Essa limitação, diz advogada trabalhista Rebecca Loureiro, do escritório Duarte Garcia, Serra Netto e Terra, preserva tanto a representatividade quanto a autonomia das entidades sindicais. “No entanto, propicia a proliferação de ações em bases territoriais distintas e a consequente possibilidade de prolações de decisões conflitantes sobre o mesmo objeto, gerando, assim, insegurança jurídica, tanto para empregadores quanto para trabalhadores”, pondera.
O caso foi julgado no STJ porque a Justiça comum tem competência para arbitrar os conflitos entre servidores e órgãos públicos. A Justiça do Trabalho, onde tramita a maioria das ações coletivas propostas por sindicatos, ainda não tem precedente qualificado sobre o tema, conforme destaca Paulo Peressin.
No TST, as turmas divergem sobre a questão. A 3ª Turma, por exemplo, analisou recurso de um sindicato com base territorial em Osasco (SP) e região e, ao dar provimento às demandas dos trabalhadores contra uma rede de supermercados, estendeu os efeitos da decisão às filiais da rede que estavam fora da abrangência territorial da entidade (RR 1000213-07.2015.5.02.0511).
A 5ª Turma decidiu limitar os efeitos de uma decisão à base territorial do sindicato. Mas justificou que era esse o pedido expresso na inicial. Em seu voto, o relator, ministro Breno Medeiros destacou que a jurisprudência do TST é no sentido de que as decisões em ações coletivas têm efeito erga omnes, ou seja, para todos (RR 2018-29.2014. 5.09.0001).

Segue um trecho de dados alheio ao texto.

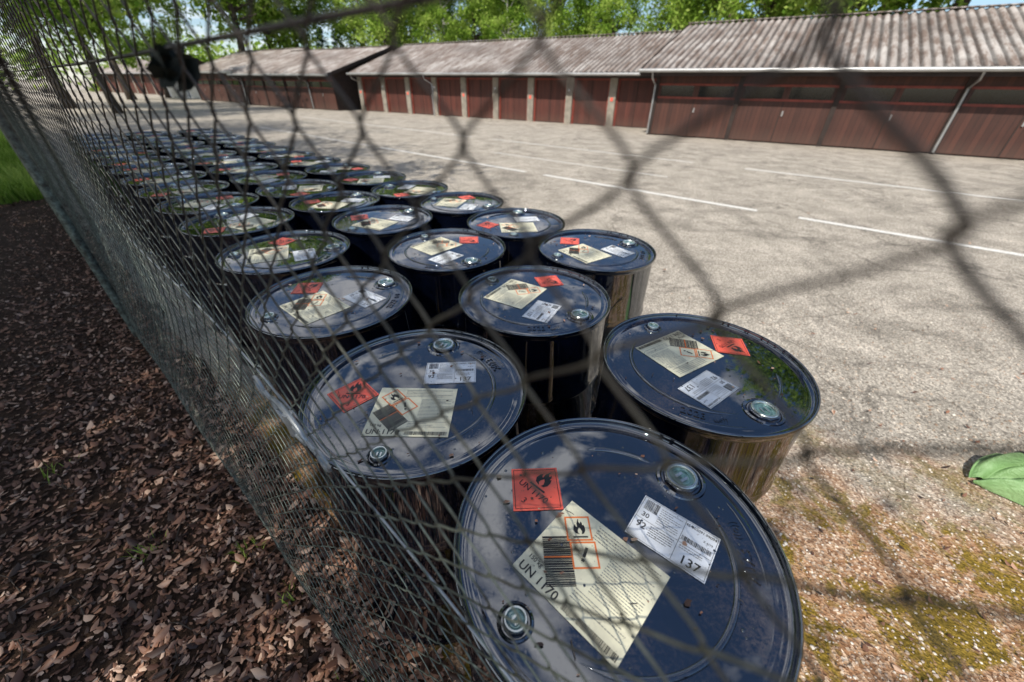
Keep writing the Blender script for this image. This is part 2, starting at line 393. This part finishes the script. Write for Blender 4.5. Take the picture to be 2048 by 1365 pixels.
def debris_mesh(seed,n,drops):
    r=random.Random(seed); c=Col()
    for i in range(n):
        a=r.uniform(0,6.28); q=.26*math.sqrt(r.random()); x,y=q*math.cos(a),q*math.sin(a); s=r.choice([.0015,.002,.003,.004,.005,.009]); t=r.uniform(0,6.28)
        k=7; pts=[]
        for j in range(k):
            th=t+2*math.pi*j/k; rr=s*r.uniform(.6,1.1)*(1 if j%3 else .6)
            pts.append((x+rr*math.cos(th),y+rr*math.sin(th)*.6,ZP+.003+r.uniform(0,.003)))
        c.poly(pts,M_litter)
    for i in range(4):
        a=r.uniform(0,6.28); q=.22*math.sqrt(r.random()); x,y=q*math.cos(a),q*math.sin(a); t=r.uniform(0,6.28); L=r.uniform(.01,.03)
        c.tube([(x,y,ZP+.004),(x+L*.5*math.cos(t)+.002,y+L*.5*math.sin(t),ZP+.006),(x+L*math.cos(t+.2),y+L*math.sin(t+.2),ZP+.004)],.0006,M_bark,4)
    for i in range(drops):
        a=r.uniform(0,6.28); q=.255*math.sqrt(r.random()); x,y=q*math.cos(a),q*math.sin(a); s=r.uniform(.001,.0035)
        c.lathe([(s,ZP+.0006),(s*.85,ZP+.0006+s*.35),(s*.45,ZP+.0006+s*.55),(s*.05,ZP+.0006+s*.62)],M_drum,10,(x,y))
    return c.mesh('drum_debris',True,60)
ME_body=drum_mesh(); ME_b=bungs_mesh(); ME_l=[label_mesh(1),label_mesh(2)]; ME_d=[debris_mesh(1,40,60),debris_mesh(2,45,80),debris_mesh(3,38,50)]
C=[(0.195,0.388,0),(-0.248,0.786,43),(0.569,0.916,-105),(-0.682,1.304,4),(0.083,1.336,-78),(0.416,1.878,-11),(-1.105,1.788,-21),(-0.330,1.854,-87),(0.013,2.307,50),(-0.785,2.336,20),(-1.610,2.255,110),(-0.367,2.748,-60)]
for k in range(1,12): C.append((-.367-.435*k,2.748+.392*k,random.uniform(0,360)))
for k in range(1,12): C.append((-.785-.44*k,2.336+.388*k,random.uniform(0,360)))
for k in range(1,11): C.append((-1.61-.44*k,2.255+.388*k,random.uniform(0,360)))
for i,(x,y,a) in enumerate(C):
    e=empty('steel_drum',(x,y,.004),math.radians(a))
    tl=.004 if i<12 else .008
    e.rotation_euler=(random.uniform(-tl,tl),random.uniform(-tl,tl),math.radians(a))
    child('drum_body',ME_body,e); child('drum_bungs',ME_b,e); child('drum_labels',ME_l[i%2],e); child('drum_debris',ME_d[i%3],e)

# ---------------------------------------------------------------- ground
def sheet(name,pts,z,mat):
    c=Col(); c.poly([(x,y,z) for x,y in pts],mat); o=D.objects.new(name,c.mesh(name)); return link(o)
sheet('asphalt_ground',[(-400,-400),(400,-400),(400,400),(-400,400)],0,M_ground)
be=math.radians(40); N_=np.array([math.sin(be),math.cos(be),0]); U_=np.array([-math.cos(be),math.sin(be),0])
def fp(t,d,z=0): p=N_*d+U_*t; return (p[0],p[1],z)
edge=[fp(-30+i*.35,.20+.05*math.sin(i*1.7)+.03*math.sin(i*4.1))[:2] for i in range(250)]
sheet('forest_floor',edge+[fp(60,-60)[:2],fp(-30,-60)[:2]],.004,M_forest)
def stripe(name,p,q,w=.11):
    p=Vector(p);q=Vector(q);d=(q-p).normalized();n=Vector((-d.y,d.x))*w/2
    c=Col(); L=(q-p).length; n_=int(L/.25)+1
    for i in range(n_):
        a=p+d*(L*i/n_); b=p+d*(L*(i+1)/n_)
        c.poly([(*(a-n),.004),(*(b-n),.004),(*(b+n),.004),(*(a+n),.004)],M_line)
    link(D.objects.new(name,c.mesh(name)))
dl=Vector((math.cos(math.radians(-39.8)),math.sin(math.radians(-39.8))))
A0=Vector((4.16,5.69))
stripe('road_marking',A0,A0+dl*9,.12); stripe('road_marking',A0-dl*.55,A0-dl*4.6,.12); stripe('road_marking',A0-dl*5.1,A0-dl*10.5); stripe('road_marking',A0-dl*11,A0-dl*19,.09)
B0=Vector((5.39,9.73)); stripe('road_marking',B0,B0+dl*12); stripe('road_marking',B0-dl*1.2,B0-dl*8,.08); 
C0=Vector((3.2,8.6)); stripe('road_marking',C0,C0-dl*5,.06); stripe('road_marking',B0-dl*9,B0-dl*22,.1)

def litter(name,n,fn,smin,smax,zb,mat,big=0):
    pts=np.array([fn() for _ in range(n)]); s=rng.uniform(smin,smax,n)*np.where(rng.random(n)<big,1.9,1); th=rng.uniform(0,2*np.pi,n)
    V=np.zeros((n,6,3)); base=np.array([[-1,0],[-.35,-.48],[.5,-.42],[1.05,0],[.4,.45],[-.4,.42]])
    tx=rng.normal(0,.35,n); ty=rng.normal(0,.35,n)
    for k in range(6):
        bx,by=base[k]; bx=bx*s*rng.uniform(.8,1.15,n); by=by*s*rng.uniform(.7,1.2,n)
        V[:,k,0]=pts[:,0]+bx*np.cos(th)-by*np.sin(th); V[:,k,1]=pts[:,1]+bx*np.sin(th)+by*np.cos(th)
        V[:,k,2]=zb+.3*s+bx*tx+by*ty+ (0.3*s if k in(0,3) else 0)+rng.uniform(0,.35,n)*s
    V[:,:,2]=np.maximum(V[:,:,2],zb)
    i=np.arange(n)[:,None]*6
    F=np.concatenate([i+np.array([[0,1,2,3]]),i+np.array([[0,3,4,5]])])
    return link(D.objects.new(name,np_mesh(name,V,F,mat)))
def f_left():
    while True:
        t=rng.exponential(2.6)-.6; d=-rng.exponential(1.1)+.22
        if t<14 and d>-6: p=N_*d+U_*t; return (p[0],p[1])
litter('leaf_litter',44000,f_left,.005,.017,.006,M_litter,.06)
def f_right():
    while True:
        x=rng.uniform(.3,4.5); y=rng.uniform(-.3,3.2)
        if rng.random()<math.exp(-max(0,y-.8)*1.1): return (x,y)
def f_fall():
    if rng.random()<.06: return (rng.uniform(0,9),rng.uniform(3,10))
    return f_right()
litter('fallen_leaves',700,f_fall,.005,.016,.006,M_litter,.05)
c=Col()
for k in range(260):
    x,y=f_left(); t=rng.uniform(0,6.28); L=rng.uniform(.04,.22); z=.018
    c.tube([(x,y,z),(x+L*.5*math.cos(t)+rng.normal(0,.01),y+L*.5*math.sin(t),z+.008),(x+L*math.cos(t+.15),y+L*math.sin(t+.15),z)],[.0022,.0018,.001],M_bark,4)
link(D.objects.new('twigs',c.mesh('twigs')))
def pebbles(n):
    V=[];F=[]
    base=np.array([[1,0,0],[0,1,0],[-1,0,0],[0,-1,0],[0,0,1],[.6,.6,.5],[-.6,.6,.5],[-.6,-.6,.5],[.6,-.6,.5]])
    fc=np.array([[0,1,5],[1,2,6],[2,3,7],[3,0,8],[5,6,4],[6,7,4],[7,8,4],[8,5,4],[1,6,5],[2,7,6],[3,8,7],[0,5,8]])
    for i in range(n):
        x,y=f_right(); s=rng.uniform(.002,.0065)*(1.6 if rng.random()<.10 else 1)
        b=base*(1+rng.uniform(-.2,.2,base.shape))*np.array([s,s*rng.uniform(.6,1),s*.7]); th=rng.uniform(0,6.28)
        c,q=math.cos(th),math.sin(th); b=np.stack([b[:,0]*c-b[:,1]*q+x,b[:,0]*q+b[:,1]*c+y,b[:,2]+.001],1)
        V.append(b); F.append(fc+9*i)
    return link(D.objects.new('gravel',np_mesh('gravel',np.concatenate(V),np.concatenate(F),M_pebble)))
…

Há também precedente nesse sentido na 4ª Turma (RR 16 97-59.2012.5.03.0056).
Outras decisões, no entanto, mais recentes, proferidas neste ano, estão em consonância com a tese agora firmada pelo STJ, aponta Eliane Ribeiro Gago, advogada trabalhista do escritório Duarte Garcia, Serra Netto e Terra. “Embora a decisão do STJ verse sobre pleitos de servidores públicos, seu efeito reforça o entendimento do TST em relação aos trabalhadores regidos pela CLT [Consolidação das Leis do Trabalho] e da atuação dos sindicatos locais”, diz.
A 1ª Turma do TST apontou, em acórdão deste ano, que “o alcance do título executivo formado em ação coletiva ajuizada por sindicato deve ser limitado à respectiva base territorial. Assim, empregado que presta serviços em outra localidade não possui legitimidade para promover a execução do título executivo formado naquele processo” (RR 0000044-46.2023.5.23.0002).
Em junho, a 2ª Turma seguiu o mesmo caminho. Manteve decisão da segunda instância que entendeu que um bancário não podia executar individualmente o título executivo coletivo, em razão de ser integrante de sindicato de base territorial distinta (AIRR 0000506-94.2022.5.21.0001).